- Work to do -
Output the full material exactly as it appears here.
# start of Data section
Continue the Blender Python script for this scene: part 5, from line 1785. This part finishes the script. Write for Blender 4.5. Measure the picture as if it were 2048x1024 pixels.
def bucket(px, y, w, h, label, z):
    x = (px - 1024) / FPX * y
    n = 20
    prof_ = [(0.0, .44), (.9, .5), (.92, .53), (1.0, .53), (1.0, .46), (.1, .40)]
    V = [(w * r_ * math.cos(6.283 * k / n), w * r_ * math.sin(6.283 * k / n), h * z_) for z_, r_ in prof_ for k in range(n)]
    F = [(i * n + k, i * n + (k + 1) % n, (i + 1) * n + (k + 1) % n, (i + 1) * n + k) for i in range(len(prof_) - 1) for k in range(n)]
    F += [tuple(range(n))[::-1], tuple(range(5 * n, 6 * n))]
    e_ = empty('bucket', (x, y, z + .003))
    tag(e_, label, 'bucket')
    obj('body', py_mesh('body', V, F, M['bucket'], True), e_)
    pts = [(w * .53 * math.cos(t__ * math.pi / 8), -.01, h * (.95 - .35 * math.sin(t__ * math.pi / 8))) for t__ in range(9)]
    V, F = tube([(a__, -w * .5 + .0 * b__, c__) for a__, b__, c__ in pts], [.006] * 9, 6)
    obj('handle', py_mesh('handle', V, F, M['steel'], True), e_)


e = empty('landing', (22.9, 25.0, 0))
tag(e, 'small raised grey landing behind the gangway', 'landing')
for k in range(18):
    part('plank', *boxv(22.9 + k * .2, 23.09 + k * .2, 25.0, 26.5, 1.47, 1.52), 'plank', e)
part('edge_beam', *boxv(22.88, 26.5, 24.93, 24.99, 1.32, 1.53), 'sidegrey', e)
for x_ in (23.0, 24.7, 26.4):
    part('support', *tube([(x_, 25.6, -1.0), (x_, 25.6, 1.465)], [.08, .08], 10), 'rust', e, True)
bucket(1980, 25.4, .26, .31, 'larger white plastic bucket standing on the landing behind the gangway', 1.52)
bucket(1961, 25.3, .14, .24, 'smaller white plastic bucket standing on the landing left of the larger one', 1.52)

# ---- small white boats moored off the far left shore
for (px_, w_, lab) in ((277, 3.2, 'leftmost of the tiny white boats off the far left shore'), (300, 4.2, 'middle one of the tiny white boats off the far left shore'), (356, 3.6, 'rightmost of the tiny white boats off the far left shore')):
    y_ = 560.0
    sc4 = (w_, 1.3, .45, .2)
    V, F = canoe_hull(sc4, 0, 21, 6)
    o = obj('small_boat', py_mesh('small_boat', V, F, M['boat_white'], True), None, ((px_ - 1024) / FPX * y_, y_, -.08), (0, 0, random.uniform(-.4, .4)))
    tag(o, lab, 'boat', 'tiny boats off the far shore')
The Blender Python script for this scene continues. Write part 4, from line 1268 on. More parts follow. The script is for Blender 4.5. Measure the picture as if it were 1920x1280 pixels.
# end of Data section
- Written answer -
Continue the Blender Python script for this scene: part 5, from line 1785. This part finishes the script. Write for Blender 4.5. Measure the picture as if it were 2048x1024 pixels.
def bucket(px, y, w, h, label, z):
    x = (px - 1024) / FPX * y
    n = 20
    prof_ = [(0.0, .44), (.9, .5), (.92, .53), (1.0, .53), (1.0, .46), (.1, .40)]
    V = [(w * r_ * math.cos(6.283 * k / n), w * r_ * math.sin(6.283 * k / n), h * z_) for z_, r_ in prof_ for k in range(n)]
    F = [(i * n + k, i * n + (k + 1) % n, (i + 1) * n + (k + 1) % n, (i + 1) * n + k) for i in range(len(prof_) - 1) for k in range(n)]
    F += [tuple(range(n))[::-1], tuple(range(5 * n, 6 * n))]
    e_ = empty('bucket', (x, y, z + .003))
    tag(e_, label, 'bucket')
    obj('body', py_mesh('body', V, F, M['bucket'], True), e_)
    pts = [(w * .53 * math.cos(t__ * math.pi / 8), -.01, h * (.95 - .35 * math.sin(t__ * math.pi / 8))) for t__ in range(9)]
    V, F = tube([(a__, -w * .5 + .0 * b__, c__) for a__, b__, c__ in pts], [.006] * 9, 6)
    obj('handle', py_mesh('handle', V, F, M['steel'], True), e_)


e = empty('landing', (22.9, 25.0, 0))
tag(e, 'small raised grey landing behind the gangway', 'landing')
for k in range(18):
    part('plank', *boxv(22.9 + k * .2, 23.09 + k * .2, 25.0, 26.5, 1.47, 1.52), 'plank', e)
part('edge_beam', *boxv(22.88, 26.5, 24.93, 24.99, 1.32, 1.53), 'sidegrey', e)
for x_ in (23.0, 24.7, 26.4):
    part('support', *tube([(x_, 25.6, -1.0), (x_, 25.6, 1.465)], [.08, .08], 10), 'rust', e, True)
bucket(1980, 25.4, .26, .31, 'larger white plastic bucket standing on the landing behind the gangway', 1.52)
bucket(1961, 25.3, .14, .24, 'smaller white plastic bucket standing on the landing left of the larger one', 1.52)

# ---- small white boats moored off the far left shore
for (px_, w_, lab) in ((277, 3.2, 'leftmost of the tiny white boats off the far left shore'), (300, 4.2, 'middle one of the tiny white boats off the far left shore'), (356, 3.6, 'rightmost of the tiny white boats off the far left shore')):
    y_ = 560.0
    sc4 = (w_, 1.3, .45, .2)
    V, F = canoe_hull(sc4, 0, 21, 6)
    o = obj('small_boat', py_mesh('small_boat', V, F, M['boat_white'], True), None, ((px_ - 1024) / FPX * y_, y_, -.08), (0, 0, random.uniform(-.4, .4)))
    tag(o, lab, 'boat', 'tiny boats off the far shore')
The Blender Python script for this scene continues. Write part 4, from line 1268 on. More parts follow. The script is for Blender 4.5. Measure the picture as if it were 1920x1280 pixels.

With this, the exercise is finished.